Is it worth even getting clocked


#1

I have a video of me pitching below from 60 feet 6 inches with no mound, I know the throw is off target, but it’s my hardest throw from that session. I’m wondering if my throwing velocity is worth even getting clocked, what the speed might be and if I should just not bother the guy who I asked would clock me. I’m 22 from canada https://m.youtube.com/watch?v=C1LT4ucl6y4


#2

If you have an opportunity why not get clocked? You’ll have a baseline. Just curious to know why your video is titled “the pitch that ended me”?


#3

My elbow made a popping noise when I threw it lol


#4

Does it hurt now? Have you thrown since?


#5

Ya I have but it’s kinda sore, going to take a week off


#6

Looks to be around 72


#7

I can piss faster than 72, I’m getting clocked friday I’ll let you know


#8

I can’t help but be insulted by that response, you think i throw only 7 mph faster than that eephus pitch in that other video analysis.


#9

I did a catch and throw testing for team canada’s world junior softball team back in 2014 I threw 65 mph as the ball dissapated over 160 feet to home plate. Baseballs decellarate at approx 2mph per 10 feet at 100 mph so lets say that the ball decerated at 1.666 mph per 10 feet approx (this is assuming this was close to a 90 mph throw at release point which is reasonable given the previously stated info) at 1.666 mph lost per 10 feet over 160 feet i lost 26.666666 mph + 65= 91.666666 mph. Now this throw was with a crow hop and a bit of a running start so its reasonable to think that i do not throw this fast pitching off a mound. Most people throw approx 4 mph slower on a mound then they do with a crow hop and such when they throw this speed (88.666 mph) and i didnt throw off a mound in that video before which most people add about 2 mph on a mound (86.666 mph) i think its reasonable to say i approx 86-87 mph in that video not 72.


#10

At the risk of also offending you, that pitch is not in the 80’s. I placed your video into an app and linked the release point with a video of my son pitching in a bullpen session being clocked by a Rapsodo radar. He topped out at 81 in the session and the pitch I synced to yours was a warm up throw in the upper 70’s. His pitch was in the catchers glove several frames before your ball made contact with the shed. Unless you were much further than 60.5 feet from the shed I would say your throw was low 70’s…maybe 75 mph. Sorry.!
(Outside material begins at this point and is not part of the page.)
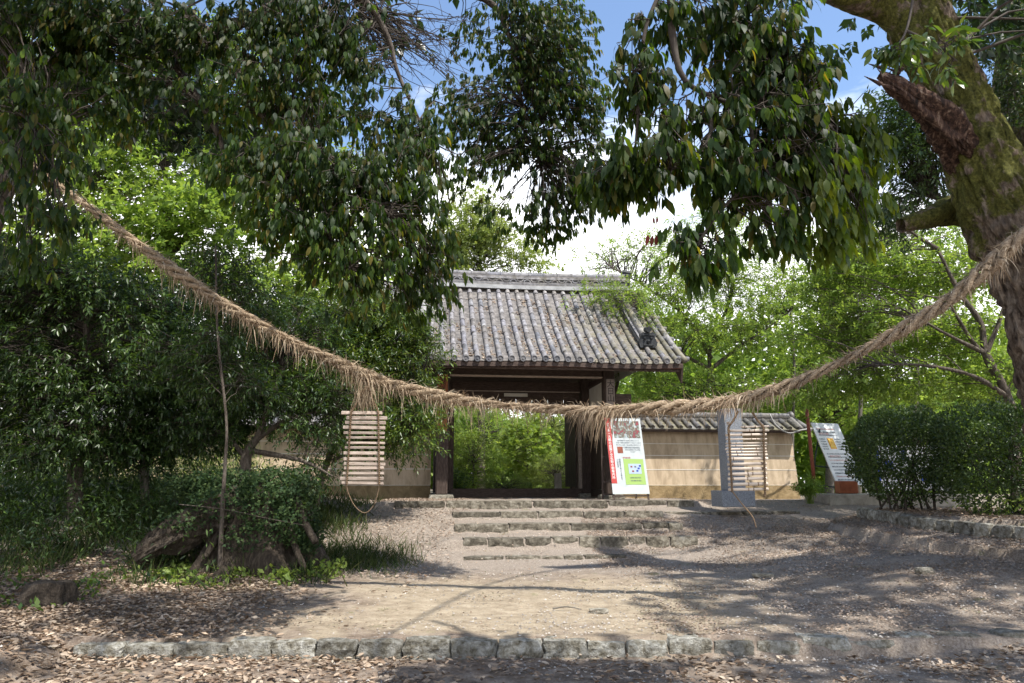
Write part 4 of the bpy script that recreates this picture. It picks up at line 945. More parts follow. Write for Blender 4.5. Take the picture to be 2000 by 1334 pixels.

This is frame where you both release the ball:

This is frame when his pitch is in the mitt:

This is the frame when your ball hits the shed:


#11

That is actually not the frame when the ball hits the shed though.


#12

Based on stopwatch ya it’s around 72


#13

Yes, it is. I played it back and forth in slomo, zoomed up. When the ball hits the shed it deflects down. It’s quite easy to see the change of direction in slomo. I actually backed it up to the frame before it deflected so I probably gave you an advantage there.


#14

My foot is in the way of the ball in the previous frames though, the ball hit about 6 inches above the start of the tin roof. Also I’m starting to question if i threw from mlb distance because they do not even look close to the same


#15

Have a look, your foot is well clear of the frame before the ball hits the shed.


#16

Here is the full video on my son’s pitch if you want to compare yourself.


#17

I shouldve measure it out but that looks a hell of a lot closer than what i threw


#18

I varied the zoom on the two videos to get them to center in the frame similarly in order to sync your release points. Here is both side by side with no zoom on either.


#19

You can clearly hear the ball hitting the tin roof as soon as the foot drops out of the frame the ball is at the lowest point in the roof, in other words you have the end point off


#20

Look, I am just trying to help you answer your question and give you a point of comparison. You are clearly not wanting to hear what I have to say or willing to see the information provided. Best of luck to you.